= Data lines =
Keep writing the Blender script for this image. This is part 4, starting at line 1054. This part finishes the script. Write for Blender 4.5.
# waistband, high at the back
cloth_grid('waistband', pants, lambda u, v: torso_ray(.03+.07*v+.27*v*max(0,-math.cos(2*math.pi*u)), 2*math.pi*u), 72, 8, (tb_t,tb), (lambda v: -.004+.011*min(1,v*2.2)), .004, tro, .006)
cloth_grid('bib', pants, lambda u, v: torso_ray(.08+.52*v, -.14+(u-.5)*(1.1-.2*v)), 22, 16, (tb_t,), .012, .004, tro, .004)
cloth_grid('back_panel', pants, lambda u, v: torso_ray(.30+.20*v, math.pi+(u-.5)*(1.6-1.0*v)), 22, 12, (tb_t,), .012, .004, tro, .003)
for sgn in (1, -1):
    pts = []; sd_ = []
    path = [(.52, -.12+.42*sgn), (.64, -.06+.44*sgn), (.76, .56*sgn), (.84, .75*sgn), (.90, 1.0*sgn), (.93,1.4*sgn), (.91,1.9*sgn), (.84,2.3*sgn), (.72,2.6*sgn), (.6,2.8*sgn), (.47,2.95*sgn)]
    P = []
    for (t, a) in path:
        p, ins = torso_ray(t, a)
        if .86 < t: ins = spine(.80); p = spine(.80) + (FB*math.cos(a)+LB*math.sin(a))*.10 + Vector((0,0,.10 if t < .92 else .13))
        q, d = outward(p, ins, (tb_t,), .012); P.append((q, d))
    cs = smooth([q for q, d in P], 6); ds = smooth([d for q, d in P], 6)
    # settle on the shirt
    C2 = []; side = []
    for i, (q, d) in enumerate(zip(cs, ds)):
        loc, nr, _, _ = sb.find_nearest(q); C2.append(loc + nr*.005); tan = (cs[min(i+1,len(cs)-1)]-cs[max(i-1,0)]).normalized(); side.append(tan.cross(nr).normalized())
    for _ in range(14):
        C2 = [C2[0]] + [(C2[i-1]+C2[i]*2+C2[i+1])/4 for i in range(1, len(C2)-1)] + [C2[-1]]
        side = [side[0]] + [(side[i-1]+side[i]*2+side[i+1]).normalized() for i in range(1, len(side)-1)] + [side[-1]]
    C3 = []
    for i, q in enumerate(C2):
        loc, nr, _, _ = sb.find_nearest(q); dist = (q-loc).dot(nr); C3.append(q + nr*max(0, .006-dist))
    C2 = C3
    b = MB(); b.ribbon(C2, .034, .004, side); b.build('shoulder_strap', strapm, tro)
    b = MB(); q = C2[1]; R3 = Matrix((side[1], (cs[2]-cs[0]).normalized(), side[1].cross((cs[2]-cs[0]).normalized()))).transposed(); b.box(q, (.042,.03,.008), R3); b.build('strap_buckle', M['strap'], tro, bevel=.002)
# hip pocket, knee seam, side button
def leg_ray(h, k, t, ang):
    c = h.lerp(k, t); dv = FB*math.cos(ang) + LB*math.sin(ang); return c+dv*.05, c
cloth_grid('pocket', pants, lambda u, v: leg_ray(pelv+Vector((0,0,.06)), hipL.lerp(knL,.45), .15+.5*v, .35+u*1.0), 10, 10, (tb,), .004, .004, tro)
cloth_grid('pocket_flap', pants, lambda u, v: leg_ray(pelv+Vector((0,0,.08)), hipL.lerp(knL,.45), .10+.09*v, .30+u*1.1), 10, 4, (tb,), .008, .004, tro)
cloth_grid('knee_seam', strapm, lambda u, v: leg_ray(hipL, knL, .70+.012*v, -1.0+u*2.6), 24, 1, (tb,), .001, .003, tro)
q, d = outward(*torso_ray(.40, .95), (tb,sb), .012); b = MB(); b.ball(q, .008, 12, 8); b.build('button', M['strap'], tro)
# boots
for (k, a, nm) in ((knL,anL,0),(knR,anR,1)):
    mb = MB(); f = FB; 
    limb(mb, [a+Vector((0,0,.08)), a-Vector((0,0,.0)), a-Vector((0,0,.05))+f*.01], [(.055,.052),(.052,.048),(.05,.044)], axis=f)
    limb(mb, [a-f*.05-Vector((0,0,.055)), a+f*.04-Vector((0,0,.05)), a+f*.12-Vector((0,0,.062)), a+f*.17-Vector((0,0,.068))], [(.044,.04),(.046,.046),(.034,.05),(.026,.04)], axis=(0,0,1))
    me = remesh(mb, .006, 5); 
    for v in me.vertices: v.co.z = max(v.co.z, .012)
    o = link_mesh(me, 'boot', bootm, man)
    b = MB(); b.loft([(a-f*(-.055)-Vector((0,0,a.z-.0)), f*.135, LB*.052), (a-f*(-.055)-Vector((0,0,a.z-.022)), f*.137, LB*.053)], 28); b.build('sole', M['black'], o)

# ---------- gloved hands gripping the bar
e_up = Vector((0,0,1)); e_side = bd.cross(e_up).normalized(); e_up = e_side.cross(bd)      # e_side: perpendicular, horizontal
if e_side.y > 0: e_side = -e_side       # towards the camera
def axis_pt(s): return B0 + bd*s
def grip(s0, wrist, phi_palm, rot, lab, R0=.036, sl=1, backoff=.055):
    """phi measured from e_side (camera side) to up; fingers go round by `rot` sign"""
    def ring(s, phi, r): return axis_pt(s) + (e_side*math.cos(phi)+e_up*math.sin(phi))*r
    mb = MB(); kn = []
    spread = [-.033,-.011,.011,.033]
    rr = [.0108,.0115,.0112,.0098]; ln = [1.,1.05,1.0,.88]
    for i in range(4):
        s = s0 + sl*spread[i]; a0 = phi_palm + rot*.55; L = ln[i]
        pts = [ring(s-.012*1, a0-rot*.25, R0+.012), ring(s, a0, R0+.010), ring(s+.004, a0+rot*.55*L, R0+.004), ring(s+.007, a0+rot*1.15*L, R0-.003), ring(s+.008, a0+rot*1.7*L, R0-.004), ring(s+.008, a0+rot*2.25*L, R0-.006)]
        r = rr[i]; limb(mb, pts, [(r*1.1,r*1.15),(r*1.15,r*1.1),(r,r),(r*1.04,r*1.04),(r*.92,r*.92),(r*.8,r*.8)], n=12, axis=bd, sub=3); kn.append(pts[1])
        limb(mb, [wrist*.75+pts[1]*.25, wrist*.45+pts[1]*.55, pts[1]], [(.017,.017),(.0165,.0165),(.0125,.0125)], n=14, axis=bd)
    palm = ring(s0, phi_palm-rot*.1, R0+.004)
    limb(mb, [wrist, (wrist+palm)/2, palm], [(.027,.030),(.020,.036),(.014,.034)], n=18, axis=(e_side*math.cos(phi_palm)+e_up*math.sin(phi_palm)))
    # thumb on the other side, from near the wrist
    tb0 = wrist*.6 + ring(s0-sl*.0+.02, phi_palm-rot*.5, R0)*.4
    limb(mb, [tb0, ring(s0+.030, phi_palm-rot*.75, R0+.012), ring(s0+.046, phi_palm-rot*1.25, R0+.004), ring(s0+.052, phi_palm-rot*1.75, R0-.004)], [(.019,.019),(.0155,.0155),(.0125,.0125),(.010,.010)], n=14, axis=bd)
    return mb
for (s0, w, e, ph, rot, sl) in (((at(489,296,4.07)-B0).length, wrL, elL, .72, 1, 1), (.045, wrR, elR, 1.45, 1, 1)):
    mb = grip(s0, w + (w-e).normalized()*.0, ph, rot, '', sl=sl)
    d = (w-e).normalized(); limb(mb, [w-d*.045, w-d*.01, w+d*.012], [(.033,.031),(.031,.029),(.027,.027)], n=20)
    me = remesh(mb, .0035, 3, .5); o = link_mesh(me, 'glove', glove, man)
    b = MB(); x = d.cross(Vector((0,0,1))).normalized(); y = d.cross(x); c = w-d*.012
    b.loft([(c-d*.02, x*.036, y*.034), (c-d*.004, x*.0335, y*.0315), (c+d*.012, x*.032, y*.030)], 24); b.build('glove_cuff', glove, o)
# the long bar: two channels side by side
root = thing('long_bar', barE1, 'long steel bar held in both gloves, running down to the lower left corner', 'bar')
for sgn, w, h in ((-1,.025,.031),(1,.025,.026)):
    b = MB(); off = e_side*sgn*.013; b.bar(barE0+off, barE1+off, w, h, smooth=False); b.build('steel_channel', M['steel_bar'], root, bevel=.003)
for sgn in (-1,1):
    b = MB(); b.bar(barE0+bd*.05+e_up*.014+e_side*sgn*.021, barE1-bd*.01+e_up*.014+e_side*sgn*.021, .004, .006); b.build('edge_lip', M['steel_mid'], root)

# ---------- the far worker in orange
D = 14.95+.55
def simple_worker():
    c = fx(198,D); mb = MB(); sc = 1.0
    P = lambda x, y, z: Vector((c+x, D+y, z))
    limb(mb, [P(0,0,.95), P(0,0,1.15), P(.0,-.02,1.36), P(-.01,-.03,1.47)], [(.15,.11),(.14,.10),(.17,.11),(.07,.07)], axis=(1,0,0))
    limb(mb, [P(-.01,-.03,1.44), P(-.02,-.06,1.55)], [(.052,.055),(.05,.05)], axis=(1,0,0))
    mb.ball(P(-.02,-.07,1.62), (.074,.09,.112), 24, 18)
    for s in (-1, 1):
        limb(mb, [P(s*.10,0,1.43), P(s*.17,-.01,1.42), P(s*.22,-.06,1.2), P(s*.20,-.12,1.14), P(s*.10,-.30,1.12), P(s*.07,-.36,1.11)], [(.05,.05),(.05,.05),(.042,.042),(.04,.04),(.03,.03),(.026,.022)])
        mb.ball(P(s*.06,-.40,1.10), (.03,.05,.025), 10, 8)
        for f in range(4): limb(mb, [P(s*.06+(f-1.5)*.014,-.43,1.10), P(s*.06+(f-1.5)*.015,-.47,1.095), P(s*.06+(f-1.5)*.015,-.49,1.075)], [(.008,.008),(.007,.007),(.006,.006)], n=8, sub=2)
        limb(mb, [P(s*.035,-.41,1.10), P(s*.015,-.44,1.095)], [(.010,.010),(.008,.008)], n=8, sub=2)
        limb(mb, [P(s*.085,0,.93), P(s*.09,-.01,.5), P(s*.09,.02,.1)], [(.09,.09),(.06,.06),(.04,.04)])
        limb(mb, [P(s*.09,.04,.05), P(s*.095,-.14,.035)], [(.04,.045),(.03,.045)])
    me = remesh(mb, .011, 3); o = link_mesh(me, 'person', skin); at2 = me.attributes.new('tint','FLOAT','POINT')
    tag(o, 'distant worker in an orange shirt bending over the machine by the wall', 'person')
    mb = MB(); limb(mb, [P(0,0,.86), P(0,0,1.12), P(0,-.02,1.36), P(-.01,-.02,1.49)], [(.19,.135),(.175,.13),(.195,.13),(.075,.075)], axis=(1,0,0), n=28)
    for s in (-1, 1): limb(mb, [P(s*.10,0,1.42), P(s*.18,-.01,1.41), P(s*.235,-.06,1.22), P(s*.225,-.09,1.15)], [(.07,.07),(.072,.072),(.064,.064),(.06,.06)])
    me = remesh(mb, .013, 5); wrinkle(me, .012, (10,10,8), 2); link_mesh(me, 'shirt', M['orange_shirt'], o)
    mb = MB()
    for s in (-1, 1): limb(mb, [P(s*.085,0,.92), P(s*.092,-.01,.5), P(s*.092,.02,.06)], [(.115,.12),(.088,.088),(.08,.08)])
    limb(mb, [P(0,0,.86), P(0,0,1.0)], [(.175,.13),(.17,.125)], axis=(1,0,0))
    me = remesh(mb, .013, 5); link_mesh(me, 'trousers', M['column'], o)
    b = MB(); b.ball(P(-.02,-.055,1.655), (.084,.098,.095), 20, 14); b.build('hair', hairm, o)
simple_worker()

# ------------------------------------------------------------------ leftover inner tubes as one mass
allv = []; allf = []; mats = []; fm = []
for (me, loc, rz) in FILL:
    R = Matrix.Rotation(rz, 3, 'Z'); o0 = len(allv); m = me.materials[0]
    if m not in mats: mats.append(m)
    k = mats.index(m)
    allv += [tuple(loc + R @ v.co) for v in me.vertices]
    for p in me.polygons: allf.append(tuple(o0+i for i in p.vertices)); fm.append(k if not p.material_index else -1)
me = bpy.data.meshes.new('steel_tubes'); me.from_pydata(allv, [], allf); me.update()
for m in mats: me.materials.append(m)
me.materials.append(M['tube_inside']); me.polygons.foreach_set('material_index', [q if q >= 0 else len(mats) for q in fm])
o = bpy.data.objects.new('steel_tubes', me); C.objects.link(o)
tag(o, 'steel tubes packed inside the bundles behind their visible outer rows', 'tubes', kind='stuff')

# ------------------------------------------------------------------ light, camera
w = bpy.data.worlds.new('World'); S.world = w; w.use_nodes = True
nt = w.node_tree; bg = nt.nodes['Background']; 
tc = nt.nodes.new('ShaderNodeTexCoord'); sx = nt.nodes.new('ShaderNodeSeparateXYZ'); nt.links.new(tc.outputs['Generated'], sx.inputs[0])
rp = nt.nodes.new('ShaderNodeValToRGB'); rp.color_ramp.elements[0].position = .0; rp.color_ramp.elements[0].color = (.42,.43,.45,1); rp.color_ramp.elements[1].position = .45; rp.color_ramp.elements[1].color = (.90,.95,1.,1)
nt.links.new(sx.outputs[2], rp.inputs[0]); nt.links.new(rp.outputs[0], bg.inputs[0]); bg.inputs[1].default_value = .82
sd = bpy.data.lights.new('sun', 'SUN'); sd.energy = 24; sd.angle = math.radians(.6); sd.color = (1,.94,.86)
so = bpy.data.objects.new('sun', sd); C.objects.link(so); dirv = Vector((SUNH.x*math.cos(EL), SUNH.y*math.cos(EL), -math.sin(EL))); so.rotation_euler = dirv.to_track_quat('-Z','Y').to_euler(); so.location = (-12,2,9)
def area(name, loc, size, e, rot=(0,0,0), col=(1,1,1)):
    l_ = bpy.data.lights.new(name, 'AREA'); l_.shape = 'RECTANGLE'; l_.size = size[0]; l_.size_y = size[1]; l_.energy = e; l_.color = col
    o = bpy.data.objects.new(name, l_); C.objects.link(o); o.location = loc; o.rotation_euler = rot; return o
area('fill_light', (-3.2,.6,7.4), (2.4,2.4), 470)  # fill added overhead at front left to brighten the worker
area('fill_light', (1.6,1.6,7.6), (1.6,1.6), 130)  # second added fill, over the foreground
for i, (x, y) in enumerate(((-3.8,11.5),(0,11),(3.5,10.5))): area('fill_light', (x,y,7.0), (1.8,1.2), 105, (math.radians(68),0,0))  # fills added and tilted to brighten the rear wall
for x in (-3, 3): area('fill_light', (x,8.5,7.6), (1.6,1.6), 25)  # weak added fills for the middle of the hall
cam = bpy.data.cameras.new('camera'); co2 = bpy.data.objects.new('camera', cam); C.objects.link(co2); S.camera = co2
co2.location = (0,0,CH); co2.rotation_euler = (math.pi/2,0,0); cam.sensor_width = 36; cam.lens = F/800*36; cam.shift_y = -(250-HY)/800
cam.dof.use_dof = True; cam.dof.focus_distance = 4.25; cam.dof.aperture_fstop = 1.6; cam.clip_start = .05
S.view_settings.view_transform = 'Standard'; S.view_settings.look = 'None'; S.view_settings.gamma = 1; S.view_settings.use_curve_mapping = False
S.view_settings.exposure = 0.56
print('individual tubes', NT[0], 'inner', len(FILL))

---

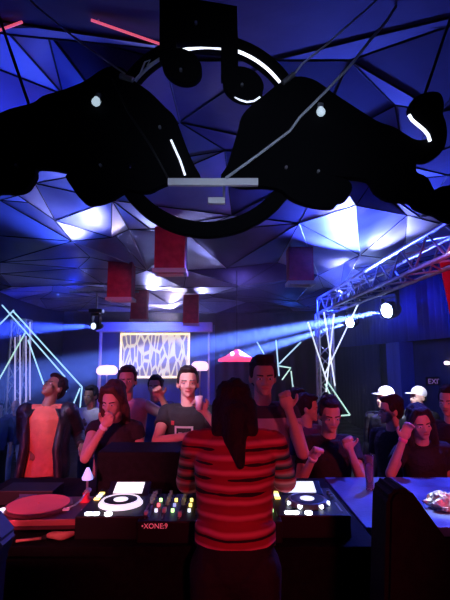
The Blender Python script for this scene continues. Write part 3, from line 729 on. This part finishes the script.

= Challenge =
Search the lines for the string "script" and copy every line that has it.

= Task result =
Keep writing the Blender script for this image. This is part 4, starting at line 1054. This part finishes the script. Write for Blender 4.5.
The Blender Python script for this scene continues. Write part 3, from line 729 on. This part finishes the script.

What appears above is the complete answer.